The Iran Flare-Up and Oil Flows
The overnight market reaction to renewed U.S.-Iran tensions was perfectly predictable. Markets are settling into a stable equilibrium. The path toward detente was never going to be linear, and the world has to get used to regular kinetic action between the two sides as part of the new landscape.
Neither Trump nor Iran wants a return to the hostilities of a few weeks ago. That environment was unsustainable for both: too costly for Trump politically and domestically, too costly for Iran economically and with its trading partners. That situation will not be revisited.
Regional actors are moving. The Saudis, Qataris, and Emiratis are building pipelines, and OPEC+ is increasing production. Flows still pass through Hormuz. As long as they do, the general market direction should remain to the upside.
The Fed as the Biggest Risk
The single greatest risk to the market is a Fed mistake, specifically a renewed hiking cycle. One or two hikes do not matter; that outcome is already baked in and discounted, and investors will not react to it. A full rate-hiking cycle is different, and it could undercut the current rally. That is the greatest short-term risk. With the Fed minutes, the goal is to read the Fed's reaction function and understand what is in policymakers' heads. Kevin Warsh and colleagues left themselves ambiguity by not committing to forward guidance, which keeps them from looking stale as oil ticks higher.
Yields and Rate-Sensitive Stocks
The move higher in yields tracks what is happening overseas and is pressuring rate-sensitive parts of the market, including Home Depot and the Russell 2000 small caps. The Russell 2000 has performed well despite everything. Rising yields are exactly what a Fed mistake would look like, so this warrants close watching. A sustained move higher would pressure the equity rally.
At 4.5% on the 10-year, there is no problem for either the U.S. economy or equities. Moves toward 5% or higher would be worrying, and some view the 4.6% area as the danger zone. For now, equities can live in harmony with roughly 4.5%.
A Higher Earnings Bar
The other major catalyst is earnings season, starting next week. The bar was reset higher by the spectacular quarter just completed, and companies did not guide forward because of the Iran situation. The focus falls on guidance and results coming out of the second quarter, since the bar now sits high.
Samsung illustrated the danger. It posted a strong earnings report this week, a preliminary one, yet the market punished the stock because the good news was already priced in.

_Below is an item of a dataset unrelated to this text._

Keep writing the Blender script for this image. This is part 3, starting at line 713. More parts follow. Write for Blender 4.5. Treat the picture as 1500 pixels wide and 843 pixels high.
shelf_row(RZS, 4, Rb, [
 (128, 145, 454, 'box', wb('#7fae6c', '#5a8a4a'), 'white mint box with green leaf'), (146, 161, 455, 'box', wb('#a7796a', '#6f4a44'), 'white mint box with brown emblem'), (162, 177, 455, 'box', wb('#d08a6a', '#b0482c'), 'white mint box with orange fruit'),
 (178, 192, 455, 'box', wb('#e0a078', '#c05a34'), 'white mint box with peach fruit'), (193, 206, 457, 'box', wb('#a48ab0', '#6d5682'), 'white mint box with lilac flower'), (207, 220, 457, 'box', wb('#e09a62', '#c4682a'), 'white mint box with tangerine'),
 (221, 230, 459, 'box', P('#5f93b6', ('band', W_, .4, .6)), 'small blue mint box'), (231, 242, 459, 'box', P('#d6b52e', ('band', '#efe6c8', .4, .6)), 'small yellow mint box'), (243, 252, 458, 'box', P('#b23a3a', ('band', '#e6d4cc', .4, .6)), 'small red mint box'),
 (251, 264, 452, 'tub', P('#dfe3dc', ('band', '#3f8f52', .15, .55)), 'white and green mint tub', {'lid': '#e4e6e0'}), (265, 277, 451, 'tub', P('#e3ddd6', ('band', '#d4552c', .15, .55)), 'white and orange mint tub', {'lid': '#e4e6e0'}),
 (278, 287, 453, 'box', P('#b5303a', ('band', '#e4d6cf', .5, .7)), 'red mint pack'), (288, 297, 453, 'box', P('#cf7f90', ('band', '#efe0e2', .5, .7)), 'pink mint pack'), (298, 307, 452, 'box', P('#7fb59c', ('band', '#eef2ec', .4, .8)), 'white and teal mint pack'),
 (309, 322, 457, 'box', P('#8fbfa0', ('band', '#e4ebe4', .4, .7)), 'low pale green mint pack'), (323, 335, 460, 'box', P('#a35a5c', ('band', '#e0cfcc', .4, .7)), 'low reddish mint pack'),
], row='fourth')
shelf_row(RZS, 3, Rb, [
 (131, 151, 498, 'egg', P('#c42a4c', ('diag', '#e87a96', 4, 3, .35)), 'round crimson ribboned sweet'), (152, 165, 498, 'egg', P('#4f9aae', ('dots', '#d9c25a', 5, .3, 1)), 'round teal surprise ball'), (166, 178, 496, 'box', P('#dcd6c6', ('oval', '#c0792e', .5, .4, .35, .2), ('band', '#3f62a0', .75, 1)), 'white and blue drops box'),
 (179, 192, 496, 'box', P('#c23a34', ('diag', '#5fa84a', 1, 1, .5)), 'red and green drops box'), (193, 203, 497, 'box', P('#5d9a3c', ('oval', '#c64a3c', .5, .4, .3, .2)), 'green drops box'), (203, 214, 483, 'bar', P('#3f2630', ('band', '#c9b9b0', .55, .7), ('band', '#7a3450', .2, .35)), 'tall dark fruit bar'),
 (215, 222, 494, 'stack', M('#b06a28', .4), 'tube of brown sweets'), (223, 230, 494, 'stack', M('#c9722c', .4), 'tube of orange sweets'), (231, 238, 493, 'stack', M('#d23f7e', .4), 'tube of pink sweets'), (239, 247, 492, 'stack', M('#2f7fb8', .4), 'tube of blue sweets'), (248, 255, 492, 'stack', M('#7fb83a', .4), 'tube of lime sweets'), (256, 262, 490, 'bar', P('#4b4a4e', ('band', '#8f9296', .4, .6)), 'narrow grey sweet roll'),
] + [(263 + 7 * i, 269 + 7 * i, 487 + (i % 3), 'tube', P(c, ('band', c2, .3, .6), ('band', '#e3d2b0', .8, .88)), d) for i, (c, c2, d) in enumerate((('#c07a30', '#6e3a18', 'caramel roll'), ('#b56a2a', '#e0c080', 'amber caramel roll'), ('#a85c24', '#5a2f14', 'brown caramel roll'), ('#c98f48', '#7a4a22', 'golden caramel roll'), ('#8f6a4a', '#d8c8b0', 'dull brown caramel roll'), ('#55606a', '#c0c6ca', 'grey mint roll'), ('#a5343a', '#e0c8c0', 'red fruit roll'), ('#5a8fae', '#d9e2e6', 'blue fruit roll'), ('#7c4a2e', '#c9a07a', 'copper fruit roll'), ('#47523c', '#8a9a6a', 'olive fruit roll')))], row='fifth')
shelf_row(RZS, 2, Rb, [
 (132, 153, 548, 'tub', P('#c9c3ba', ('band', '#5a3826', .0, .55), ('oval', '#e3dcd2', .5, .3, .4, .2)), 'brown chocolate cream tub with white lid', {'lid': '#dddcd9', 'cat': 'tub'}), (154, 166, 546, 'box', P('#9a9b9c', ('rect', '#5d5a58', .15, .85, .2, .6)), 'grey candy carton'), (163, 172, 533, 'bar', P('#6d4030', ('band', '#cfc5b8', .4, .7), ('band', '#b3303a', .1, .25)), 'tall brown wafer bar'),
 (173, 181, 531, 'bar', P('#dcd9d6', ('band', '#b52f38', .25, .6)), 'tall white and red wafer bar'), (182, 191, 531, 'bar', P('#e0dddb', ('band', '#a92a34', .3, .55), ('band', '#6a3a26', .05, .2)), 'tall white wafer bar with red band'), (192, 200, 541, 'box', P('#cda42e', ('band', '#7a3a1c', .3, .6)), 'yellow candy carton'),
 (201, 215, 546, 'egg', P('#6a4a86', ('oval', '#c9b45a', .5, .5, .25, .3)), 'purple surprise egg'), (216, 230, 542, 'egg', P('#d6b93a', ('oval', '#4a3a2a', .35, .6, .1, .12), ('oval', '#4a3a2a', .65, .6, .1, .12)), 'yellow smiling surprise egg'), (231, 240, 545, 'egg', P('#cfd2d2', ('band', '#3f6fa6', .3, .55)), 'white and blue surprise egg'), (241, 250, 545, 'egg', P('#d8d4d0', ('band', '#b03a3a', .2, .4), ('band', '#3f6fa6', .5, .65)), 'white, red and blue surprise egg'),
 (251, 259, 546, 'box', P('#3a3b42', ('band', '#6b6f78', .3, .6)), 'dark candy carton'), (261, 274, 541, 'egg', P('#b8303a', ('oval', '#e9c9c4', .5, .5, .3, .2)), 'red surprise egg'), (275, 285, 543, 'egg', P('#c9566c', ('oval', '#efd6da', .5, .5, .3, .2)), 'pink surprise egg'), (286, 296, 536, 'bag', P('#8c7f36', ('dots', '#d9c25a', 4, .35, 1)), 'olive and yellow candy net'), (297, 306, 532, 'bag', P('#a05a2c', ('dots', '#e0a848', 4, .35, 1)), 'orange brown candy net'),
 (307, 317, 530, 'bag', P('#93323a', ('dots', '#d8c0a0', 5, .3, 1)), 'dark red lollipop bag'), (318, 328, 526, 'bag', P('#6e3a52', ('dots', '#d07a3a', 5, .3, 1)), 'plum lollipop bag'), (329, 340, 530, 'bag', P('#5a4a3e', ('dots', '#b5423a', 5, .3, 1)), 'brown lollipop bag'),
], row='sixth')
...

The S&P 500 year-end target is 7,800. That is higher than today but not materially so, meaning most of the easy gains this year have already been had. Even so, earnings and guidance should come in strong enough to guide the market to a higher close by year-end. Progress will not be linear, and earnings, rather than multiple expansion, are expected to drive it.

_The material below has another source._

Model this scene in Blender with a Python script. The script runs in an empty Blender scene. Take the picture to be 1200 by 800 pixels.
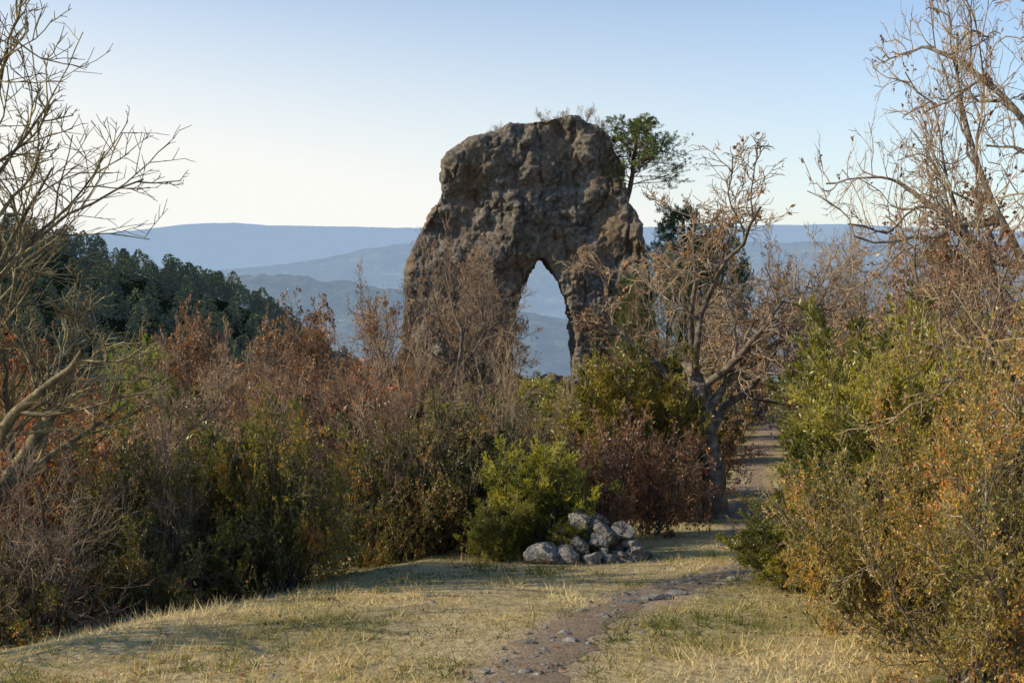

Where the Upside Still Sits
Markets need to be distinguished. U.S., Korea, and Taiwan have run hard and priced in a lot; other markets have not, so their bar is much lower. Alibaba jumped 10.5% today on a Q1 report showing its e-commerce business profits returned to growth, and it rallied strongly precisely because China has not discounted the good news the way Korea has. For investors hunting tactical opportunities with further upside, China and some other emerging markets are interesting places to look. A large rotation is underway.